Nonextensive statistics in viscous fingering

TL;DR

This paper demonstrates that viscous fingering in Hele-Shaw flow exhibits nonextensive statistical behavior, with velocity fields following $q$-distributions, linking turbulence, nonextensive mechanics, and fingering phenomena.

Contribution

It provides the first analysis of viscous fingering using nonextensive statistics, revealing $q$-Gaussian velocity profiles and power law distributions in simulated flows.

Findings

Velocity fields follow $q$-distributions.
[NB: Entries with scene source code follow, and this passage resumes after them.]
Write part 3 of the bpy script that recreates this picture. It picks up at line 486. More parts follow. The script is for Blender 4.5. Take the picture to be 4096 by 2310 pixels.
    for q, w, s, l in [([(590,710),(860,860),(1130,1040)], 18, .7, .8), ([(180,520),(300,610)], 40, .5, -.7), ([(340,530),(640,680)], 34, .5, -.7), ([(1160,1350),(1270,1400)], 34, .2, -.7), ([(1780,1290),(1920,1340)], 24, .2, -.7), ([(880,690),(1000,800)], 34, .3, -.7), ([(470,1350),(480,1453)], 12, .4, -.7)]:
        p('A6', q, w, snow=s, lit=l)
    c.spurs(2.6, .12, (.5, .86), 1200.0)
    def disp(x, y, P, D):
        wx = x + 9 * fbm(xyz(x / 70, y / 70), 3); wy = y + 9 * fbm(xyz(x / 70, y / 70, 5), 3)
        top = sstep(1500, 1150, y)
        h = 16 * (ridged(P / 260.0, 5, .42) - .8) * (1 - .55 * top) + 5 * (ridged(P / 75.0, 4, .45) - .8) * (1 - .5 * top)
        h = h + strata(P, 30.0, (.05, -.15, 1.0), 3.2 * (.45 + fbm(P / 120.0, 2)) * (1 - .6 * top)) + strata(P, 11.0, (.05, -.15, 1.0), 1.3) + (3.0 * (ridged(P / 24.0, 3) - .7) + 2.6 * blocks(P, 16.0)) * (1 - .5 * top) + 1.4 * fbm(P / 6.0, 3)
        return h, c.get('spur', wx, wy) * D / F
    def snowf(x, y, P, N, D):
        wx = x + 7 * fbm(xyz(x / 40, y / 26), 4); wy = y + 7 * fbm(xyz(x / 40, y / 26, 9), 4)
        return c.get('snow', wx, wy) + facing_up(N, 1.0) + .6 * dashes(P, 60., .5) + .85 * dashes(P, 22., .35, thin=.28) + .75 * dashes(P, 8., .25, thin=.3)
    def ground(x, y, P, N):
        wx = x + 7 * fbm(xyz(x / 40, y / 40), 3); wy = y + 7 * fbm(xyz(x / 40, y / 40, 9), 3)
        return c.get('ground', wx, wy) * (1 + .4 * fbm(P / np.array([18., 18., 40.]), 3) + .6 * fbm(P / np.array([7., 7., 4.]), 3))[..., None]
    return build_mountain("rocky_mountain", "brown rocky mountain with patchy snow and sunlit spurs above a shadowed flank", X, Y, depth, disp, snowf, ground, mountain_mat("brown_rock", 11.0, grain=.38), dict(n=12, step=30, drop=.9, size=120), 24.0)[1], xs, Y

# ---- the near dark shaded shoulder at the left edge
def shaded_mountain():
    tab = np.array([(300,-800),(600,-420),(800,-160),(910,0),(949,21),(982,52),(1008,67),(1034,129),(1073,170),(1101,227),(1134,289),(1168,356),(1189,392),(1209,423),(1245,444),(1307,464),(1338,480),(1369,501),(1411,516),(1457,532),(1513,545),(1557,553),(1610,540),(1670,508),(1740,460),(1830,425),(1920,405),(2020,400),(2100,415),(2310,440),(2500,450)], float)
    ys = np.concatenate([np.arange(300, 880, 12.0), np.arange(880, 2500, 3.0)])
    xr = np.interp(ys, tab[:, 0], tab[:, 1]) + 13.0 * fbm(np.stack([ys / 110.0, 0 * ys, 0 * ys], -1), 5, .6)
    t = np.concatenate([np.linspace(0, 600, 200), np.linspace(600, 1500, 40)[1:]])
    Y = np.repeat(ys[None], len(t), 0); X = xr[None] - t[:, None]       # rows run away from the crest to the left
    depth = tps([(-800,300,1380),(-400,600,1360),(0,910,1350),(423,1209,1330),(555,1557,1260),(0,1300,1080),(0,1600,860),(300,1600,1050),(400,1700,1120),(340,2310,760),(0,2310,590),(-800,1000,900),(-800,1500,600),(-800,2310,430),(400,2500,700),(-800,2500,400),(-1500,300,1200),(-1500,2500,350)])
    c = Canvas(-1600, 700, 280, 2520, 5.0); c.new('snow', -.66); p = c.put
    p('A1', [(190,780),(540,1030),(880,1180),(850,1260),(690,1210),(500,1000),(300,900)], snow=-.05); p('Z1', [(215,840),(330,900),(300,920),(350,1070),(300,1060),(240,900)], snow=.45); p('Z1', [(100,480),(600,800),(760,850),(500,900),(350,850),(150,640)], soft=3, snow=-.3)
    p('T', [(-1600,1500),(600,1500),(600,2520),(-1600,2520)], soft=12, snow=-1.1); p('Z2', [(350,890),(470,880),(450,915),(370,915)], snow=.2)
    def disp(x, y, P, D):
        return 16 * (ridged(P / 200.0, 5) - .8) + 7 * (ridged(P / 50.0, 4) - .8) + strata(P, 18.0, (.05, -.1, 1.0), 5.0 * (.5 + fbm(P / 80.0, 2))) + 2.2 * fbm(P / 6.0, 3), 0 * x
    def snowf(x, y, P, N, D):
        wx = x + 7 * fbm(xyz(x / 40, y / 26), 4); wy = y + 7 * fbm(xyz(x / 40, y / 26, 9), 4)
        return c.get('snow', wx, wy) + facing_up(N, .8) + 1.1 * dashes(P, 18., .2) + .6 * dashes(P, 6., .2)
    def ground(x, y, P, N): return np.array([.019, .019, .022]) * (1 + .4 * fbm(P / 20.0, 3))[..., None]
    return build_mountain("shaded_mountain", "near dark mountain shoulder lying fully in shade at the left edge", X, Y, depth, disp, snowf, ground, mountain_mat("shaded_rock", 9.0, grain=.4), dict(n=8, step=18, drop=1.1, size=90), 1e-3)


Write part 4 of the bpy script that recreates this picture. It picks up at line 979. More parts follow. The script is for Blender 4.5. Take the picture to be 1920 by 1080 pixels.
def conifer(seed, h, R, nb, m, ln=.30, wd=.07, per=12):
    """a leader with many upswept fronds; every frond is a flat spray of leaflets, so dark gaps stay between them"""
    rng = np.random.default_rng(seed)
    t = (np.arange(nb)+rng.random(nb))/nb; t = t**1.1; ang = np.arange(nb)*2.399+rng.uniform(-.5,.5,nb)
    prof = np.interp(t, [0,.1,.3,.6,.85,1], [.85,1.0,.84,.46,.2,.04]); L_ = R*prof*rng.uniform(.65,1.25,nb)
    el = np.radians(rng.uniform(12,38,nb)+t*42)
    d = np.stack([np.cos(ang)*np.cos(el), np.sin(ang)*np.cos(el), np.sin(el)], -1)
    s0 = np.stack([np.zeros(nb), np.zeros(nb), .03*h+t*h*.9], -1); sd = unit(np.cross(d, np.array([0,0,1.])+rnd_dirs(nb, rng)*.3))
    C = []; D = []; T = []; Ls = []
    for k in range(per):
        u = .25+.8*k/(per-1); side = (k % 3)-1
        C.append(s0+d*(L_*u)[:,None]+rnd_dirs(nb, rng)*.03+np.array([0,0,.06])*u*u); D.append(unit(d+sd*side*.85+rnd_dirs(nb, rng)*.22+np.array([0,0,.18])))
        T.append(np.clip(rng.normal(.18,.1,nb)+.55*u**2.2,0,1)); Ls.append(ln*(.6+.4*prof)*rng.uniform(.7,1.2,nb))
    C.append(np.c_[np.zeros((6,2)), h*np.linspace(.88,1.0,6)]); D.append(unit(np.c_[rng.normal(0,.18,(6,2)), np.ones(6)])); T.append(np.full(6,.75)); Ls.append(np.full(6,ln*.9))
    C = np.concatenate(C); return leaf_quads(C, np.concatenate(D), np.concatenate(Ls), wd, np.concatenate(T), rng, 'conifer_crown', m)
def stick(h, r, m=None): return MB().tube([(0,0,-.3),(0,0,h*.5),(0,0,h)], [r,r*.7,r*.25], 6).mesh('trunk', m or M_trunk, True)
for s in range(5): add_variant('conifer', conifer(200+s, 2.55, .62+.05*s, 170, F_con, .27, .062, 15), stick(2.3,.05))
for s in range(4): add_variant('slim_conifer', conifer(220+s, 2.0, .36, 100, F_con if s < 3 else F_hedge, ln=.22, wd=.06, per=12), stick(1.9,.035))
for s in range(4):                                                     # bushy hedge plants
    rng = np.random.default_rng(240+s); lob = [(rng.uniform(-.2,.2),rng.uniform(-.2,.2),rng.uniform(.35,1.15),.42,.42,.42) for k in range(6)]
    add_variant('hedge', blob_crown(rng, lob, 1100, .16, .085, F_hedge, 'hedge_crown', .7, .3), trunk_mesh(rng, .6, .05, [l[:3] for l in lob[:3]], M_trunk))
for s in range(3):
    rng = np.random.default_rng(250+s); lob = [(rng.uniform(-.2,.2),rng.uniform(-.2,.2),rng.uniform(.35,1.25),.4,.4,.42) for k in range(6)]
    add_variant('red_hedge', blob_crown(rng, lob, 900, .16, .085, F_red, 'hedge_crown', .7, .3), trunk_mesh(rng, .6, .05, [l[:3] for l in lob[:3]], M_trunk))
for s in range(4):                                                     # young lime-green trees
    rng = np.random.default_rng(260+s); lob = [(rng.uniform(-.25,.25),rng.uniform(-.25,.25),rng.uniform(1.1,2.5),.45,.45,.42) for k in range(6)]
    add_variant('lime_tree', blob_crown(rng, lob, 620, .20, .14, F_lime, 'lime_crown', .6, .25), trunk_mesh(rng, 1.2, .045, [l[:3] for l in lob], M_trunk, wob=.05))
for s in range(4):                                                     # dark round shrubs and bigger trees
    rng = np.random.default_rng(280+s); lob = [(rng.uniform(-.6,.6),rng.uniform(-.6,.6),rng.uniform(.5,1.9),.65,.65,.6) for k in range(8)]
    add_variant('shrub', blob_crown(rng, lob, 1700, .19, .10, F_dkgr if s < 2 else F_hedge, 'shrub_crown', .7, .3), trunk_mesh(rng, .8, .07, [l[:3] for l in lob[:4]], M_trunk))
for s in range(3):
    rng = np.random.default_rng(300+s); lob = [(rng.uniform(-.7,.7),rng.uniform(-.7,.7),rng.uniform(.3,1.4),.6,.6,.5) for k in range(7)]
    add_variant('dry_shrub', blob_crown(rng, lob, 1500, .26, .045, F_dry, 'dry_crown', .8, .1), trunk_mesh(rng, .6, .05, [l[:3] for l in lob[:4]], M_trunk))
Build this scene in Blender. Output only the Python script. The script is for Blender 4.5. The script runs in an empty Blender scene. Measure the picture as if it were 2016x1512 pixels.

Spatial $q$-Gaussian profiles observed.

Power law velocity distributions across measurements.

Abstract

Measurements in turbulent flows have revealed that the velocity field in nonequilibrium systems exhibits $q$-exponential or power law distributions in agreement with theoretical arguments based on nonextensive statistical mechanics. Here we consider Hele-Shaw flow as simulated by the Lattice Boltzmann method and find similar behavior from the analysis of velocity field measurements. For the transverse velocity, we obtain a spatial $q$-Gaussian profile and a power law velocity distribution over all measured decades. To explain these results, we suggest theoretical arguments based on Darcy's law combined with the non-linear advection-diffusion equation for the concentration field. Power law and $q$-exponential distributions are the signature of nonequilibrium systems with long-range interactions and/or long-time correlations, and therefore provide insight to the mechanism of the onset of fingering processes.